* START Supplied entries *
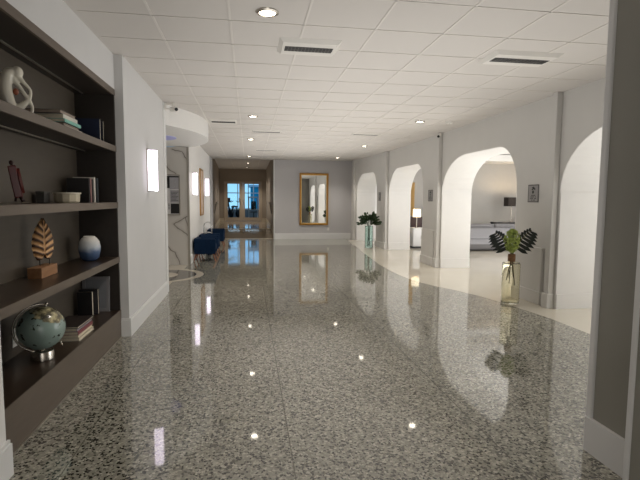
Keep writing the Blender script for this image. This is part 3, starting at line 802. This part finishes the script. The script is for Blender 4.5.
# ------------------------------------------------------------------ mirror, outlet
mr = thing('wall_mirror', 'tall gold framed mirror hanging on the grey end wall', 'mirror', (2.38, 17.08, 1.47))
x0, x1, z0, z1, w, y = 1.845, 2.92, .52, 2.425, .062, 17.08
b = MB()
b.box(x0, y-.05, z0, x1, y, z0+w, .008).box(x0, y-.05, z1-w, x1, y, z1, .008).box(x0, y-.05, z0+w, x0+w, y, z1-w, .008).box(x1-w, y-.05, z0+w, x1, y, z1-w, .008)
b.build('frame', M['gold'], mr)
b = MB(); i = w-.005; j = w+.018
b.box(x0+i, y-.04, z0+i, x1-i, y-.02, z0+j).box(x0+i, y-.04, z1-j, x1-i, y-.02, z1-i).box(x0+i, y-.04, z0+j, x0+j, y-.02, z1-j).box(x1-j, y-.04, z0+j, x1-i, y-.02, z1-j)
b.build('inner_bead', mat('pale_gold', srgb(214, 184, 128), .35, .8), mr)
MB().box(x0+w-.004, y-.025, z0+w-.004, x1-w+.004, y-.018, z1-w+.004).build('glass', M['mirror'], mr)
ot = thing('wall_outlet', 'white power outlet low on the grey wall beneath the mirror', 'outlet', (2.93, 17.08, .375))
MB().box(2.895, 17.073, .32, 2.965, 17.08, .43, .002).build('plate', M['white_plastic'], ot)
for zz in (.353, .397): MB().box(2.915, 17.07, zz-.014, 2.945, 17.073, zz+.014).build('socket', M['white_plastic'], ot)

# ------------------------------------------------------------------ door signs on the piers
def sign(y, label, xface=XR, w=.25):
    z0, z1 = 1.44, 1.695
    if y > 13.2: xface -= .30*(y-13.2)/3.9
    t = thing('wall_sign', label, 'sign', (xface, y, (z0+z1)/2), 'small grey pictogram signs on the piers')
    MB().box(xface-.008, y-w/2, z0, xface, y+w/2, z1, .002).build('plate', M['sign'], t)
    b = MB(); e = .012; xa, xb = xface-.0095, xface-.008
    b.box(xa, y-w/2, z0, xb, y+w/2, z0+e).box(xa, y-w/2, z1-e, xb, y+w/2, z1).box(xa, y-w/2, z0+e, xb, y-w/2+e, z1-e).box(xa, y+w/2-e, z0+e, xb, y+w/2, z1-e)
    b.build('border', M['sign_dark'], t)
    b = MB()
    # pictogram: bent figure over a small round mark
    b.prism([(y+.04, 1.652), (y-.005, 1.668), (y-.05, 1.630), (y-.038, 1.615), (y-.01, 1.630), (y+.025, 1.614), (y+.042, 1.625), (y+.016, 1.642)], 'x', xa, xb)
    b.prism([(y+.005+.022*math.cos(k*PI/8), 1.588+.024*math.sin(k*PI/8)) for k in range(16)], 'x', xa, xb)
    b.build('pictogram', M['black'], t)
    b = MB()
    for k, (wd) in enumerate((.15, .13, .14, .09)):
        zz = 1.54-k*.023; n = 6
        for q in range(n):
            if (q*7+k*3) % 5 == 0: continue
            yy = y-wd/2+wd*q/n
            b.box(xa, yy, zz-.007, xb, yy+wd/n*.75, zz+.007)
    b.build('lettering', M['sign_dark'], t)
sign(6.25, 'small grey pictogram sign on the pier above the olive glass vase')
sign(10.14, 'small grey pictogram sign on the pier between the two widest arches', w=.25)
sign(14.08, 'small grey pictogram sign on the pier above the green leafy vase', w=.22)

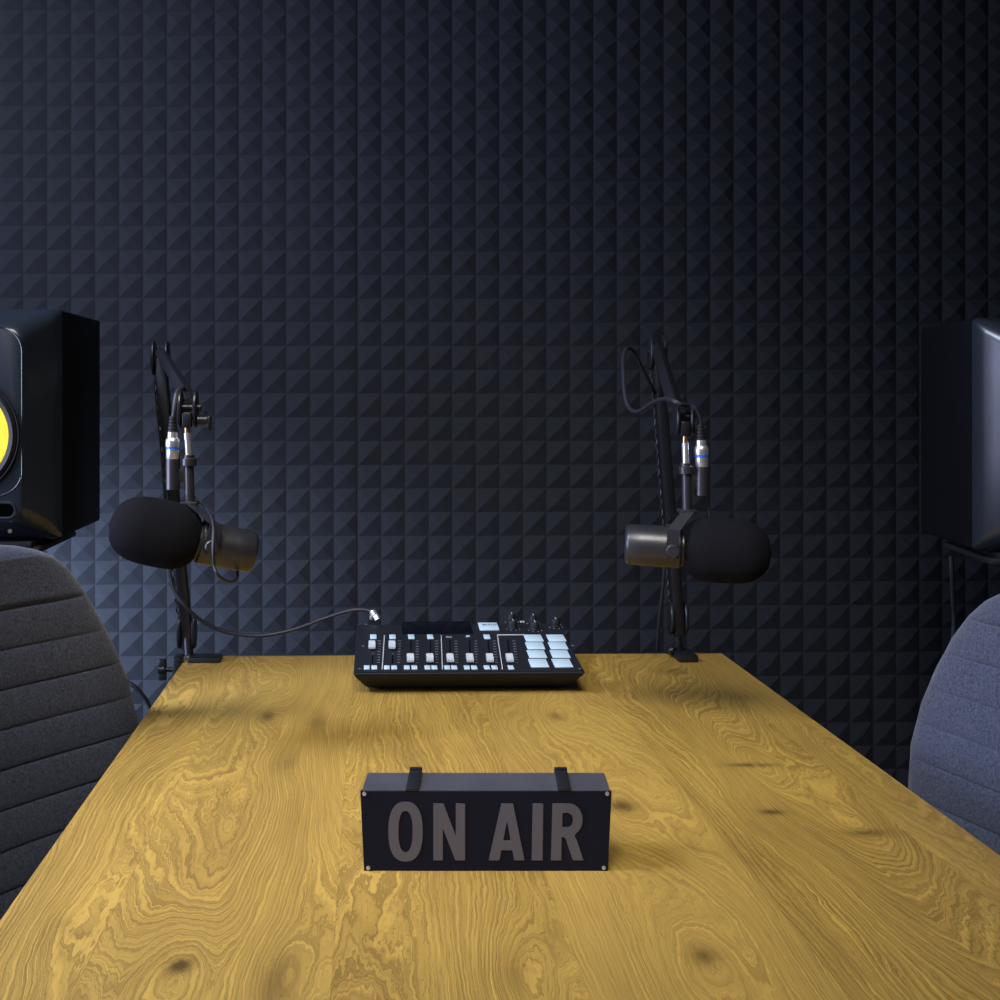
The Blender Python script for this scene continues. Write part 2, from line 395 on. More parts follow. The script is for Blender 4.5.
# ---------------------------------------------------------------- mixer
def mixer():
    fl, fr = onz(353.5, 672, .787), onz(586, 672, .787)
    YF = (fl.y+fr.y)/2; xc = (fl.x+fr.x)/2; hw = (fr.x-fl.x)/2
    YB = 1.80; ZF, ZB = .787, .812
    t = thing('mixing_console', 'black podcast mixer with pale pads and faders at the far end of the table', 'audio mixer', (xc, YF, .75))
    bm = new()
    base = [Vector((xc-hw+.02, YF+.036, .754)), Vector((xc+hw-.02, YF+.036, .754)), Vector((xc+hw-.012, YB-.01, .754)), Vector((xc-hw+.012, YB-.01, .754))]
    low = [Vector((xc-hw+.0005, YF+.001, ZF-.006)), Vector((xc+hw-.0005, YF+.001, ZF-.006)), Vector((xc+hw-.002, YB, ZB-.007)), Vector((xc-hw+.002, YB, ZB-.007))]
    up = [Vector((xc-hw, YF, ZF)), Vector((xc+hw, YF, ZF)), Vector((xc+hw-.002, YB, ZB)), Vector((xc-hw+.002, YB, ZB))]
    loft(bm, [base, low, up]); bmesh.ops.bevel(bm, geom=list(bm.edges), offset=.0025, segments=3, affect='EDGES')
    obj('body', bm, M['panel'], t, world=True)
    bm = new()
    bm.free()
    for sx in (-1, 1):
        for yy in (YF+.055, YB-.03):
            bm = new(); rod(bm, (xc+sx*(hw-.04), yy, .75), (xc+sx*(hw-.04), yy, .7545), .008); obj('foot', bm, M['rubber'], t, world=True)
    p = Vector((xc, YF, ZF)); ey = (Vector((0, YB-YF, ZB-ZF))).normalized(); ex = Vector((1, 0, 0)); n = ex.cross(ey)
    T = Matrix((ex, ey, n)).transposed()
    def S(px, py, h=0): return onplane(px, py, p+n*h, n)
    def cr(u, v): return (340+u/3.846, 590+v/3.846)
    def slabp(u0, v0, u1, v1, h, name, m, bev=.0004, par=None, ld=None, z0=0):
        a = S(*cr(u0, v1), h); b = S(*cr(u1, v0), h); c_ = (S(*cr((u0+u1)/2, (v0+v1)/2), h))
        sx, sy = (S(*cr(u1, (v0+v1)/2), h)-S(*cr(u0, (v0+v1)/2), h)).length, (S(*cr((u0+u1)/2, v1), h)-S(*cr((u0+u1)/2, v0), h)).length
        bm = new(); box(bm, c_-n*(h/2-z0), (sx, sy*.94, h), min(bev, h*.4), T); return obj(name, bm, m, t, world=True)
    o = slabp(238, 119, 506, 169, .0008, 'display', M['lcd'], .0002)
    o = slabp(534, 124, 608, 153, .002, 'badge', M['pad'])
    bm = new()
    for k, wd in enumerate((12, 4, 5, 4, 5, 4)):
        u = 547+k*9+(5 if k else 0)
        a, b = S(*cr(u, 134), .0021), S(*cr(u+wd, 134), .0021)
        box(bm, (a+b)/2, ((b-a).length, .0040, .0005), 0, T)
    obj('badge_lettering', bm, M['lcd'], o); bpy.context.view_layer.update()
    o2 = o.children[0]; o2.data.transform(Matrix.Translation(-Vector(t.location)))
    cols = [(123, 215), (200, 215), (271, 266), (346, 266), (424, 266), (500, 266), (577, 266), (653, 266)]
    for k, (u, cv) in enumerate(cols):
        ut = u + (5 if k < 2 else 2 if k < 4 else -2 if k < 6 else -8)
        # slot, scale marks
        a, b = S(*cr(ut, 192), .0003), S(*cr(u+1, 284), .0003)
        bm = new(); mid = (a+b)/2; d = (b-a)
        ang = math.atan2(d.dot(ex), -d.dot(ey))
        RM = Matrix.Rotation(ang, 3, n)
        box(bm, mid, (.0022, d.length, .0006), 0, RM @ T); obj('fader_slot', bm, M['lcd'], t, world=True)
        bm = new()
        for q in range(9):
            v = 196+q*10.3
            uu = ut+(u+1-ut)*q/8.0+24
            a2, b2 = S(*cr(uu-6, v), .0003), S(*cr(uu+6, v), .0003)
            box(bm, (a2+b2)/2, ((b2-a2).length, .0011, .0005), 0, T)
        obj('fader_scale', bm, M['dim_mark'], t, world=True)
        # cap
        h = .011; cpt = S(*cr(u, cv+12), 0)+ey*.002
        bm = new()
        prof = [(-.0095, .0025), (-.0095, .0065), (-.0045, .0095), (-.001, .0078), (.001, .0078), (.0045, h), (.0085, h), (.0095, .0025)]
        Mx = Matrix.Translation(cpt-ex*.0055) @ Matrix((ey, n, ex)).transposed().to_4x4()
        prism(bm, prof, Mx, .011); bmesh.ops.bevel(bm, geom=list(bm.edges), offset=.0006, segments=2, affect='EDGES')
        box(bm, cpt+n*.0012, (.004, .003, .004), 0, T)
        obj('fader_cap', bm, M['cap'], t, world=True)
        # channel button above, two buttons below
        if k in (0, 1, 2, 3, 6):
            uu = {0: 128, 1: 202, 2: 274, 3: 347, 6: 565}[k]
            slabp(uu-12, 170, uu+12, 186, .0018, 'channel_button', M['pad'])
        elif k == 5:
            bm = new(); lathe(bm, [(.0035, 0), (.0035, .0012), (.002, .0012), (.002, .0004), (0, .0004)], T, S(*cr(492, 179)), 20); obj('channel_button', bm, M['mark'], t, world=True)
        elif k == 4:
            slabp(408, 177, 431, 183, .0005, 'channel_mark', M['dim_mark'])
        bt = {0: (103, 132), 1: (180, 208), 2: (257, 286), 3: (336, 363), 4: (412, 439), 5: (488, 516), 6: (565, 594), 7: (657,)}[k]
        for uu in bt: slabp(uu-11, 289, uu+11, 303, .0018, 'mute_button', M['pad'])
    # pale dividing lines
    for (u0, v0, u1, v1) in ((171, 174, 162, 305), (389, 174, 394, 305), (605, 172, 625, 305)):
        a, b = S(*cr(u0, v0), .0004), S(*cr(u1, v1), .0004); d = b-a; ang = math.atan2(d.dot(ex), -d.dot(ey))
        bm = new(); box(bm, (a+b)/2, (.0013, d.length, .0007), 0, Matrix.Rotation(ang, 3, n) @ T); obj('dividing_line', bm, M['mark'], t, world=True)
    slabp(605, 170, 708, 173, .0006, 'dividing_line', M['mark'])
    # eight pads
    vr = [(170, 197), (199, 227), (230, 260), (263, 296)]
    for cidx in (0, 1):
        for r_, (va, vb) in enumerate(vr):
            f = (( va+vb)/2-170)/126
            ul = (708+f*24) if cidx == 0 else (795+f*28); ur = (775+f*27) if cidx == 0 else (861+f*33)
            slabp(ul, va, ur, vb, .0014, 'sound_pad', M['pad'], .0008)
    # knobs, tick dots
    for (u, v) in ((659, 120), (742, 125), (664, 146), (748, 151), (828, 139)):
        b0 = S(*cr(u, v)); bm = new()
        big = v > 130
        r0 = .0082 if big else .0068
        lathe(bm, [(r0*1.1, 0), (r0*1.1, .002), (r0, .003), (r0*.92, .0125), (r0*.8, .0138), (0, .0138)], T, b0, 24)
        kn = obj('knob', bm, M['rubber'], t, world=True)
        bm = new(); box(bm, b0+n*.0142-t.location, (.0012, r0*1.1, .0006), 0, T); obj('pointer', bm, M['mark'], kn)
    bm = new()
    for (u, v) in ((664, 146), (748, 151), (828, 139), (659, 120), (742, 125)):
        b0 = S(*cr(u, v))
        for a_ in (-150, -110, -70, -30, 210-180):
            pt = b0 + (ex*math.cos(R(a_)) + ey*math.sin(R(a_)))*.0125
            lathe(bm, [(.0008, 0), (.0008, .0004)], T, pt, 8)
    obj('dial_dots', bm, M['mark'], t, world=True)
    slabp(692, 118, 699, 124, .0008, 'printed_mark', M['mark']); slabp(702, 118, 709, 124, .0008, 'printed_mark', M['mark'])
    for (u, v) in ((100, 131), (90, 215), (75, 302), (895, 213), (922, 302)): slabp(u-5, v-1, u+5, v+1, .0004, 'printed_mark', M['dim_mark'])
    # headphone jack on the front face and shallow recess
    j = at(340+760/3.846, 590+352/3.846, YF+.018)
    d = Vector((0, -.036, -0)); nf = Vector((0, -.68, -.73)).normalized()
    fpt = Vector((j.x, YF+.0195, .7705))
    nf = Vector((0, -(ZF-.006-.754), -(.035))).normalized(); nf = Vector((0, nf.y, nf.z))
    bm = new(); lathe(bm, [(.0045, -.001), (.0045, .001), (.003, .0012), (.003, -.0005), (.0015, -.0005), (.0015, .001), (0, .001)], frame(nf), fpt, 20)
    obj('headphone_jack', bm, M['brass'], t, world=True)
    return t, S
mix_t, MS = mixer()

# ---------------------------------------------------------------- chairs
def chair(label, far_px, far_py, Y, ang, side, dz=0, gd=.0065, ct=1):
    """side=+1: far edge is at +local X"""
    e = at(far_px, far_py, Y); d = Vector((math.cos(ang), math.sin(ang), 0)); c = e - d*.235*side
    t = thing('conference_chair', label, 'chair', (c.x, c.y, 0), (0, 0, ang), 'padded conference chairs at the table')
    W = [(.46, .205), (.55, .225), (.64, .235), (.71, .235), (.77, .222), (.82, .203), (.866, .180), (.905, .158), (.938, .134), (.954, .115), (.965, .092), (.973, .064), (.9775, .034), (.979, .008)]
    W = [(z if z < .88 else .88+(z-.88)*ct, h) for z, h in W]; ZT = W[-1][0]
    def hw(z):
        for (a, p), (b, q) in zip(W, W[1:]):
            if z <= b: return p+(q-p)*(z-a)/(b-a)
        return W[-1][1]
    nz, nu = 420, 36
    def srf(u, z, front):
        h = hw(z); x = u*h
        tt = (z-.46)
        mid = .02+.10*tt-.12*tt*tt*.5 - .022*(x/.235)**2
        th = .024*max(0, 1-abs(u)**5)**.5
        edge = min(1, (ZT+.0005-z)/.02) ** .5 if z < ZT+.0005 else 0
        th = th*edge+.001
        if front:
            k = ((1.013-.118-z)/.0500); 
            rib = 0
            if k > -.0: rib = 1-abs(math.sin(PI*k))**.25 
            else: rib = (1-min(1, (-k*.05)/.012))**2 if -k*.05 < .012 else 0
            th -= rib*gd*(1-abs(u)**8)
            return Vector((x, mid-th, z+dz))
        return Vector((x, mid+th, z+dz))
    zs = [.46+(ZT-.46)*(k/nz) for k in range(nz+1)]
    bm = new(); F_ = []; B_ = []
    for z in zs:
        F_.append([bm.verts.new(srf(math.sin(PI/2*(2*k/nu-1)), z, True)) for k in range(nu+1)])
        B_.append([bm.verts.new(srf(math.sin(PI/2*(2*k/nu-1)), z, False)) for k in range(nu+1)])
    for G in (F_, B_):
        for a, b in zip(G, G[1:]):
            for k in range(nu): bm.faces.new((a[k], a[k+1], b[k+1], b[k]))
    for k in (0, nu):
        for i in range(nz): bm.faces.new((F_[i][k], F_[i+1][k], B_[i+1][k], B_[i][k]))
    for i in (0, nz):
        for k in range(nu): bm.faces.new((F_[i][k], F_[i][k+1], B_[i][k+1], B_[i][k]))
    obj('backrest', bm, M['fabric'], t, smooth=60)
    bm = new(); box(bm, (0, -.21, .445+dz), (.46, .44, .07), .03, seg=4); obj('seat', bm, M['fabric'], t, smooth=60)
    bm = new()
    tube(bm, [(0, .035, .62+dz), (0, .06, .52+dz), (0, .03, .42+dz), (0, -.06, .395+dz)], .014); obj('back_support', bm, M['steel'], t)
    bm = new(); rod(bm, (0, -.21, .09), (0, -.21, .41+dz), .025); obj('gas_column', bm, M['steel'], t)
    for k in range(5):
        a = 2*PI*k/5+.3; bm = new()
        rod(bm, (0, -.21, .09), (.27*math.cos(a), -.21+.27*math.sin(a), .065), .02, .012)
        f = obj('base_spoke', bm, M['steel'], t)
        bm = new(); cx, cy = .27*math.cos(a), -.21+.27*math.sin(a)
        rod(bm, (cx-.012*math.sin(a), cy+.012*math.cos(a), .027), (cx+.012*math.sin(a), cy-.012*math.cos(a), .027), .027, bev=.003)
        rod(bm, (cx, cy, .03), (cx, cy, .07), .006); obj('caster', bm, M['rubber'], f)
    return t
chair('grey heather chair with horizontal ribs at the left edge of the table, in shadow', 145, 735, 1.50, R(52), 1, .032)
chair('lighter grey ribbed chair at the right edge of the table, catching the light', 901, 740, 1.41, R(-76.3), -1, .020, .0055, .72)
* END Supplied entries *
Instructions for the task -> Look through the records and gather every line containing "part".

Task solution ->
Keep writing the Blender script for this image. This is part 3, starting at line 802. This part finishes the script. The script is for Blender 4.5.
The Blender Python script for this scene continues. Write part 2, from line 395 on. More parts follow. The script is for Blender 4.5.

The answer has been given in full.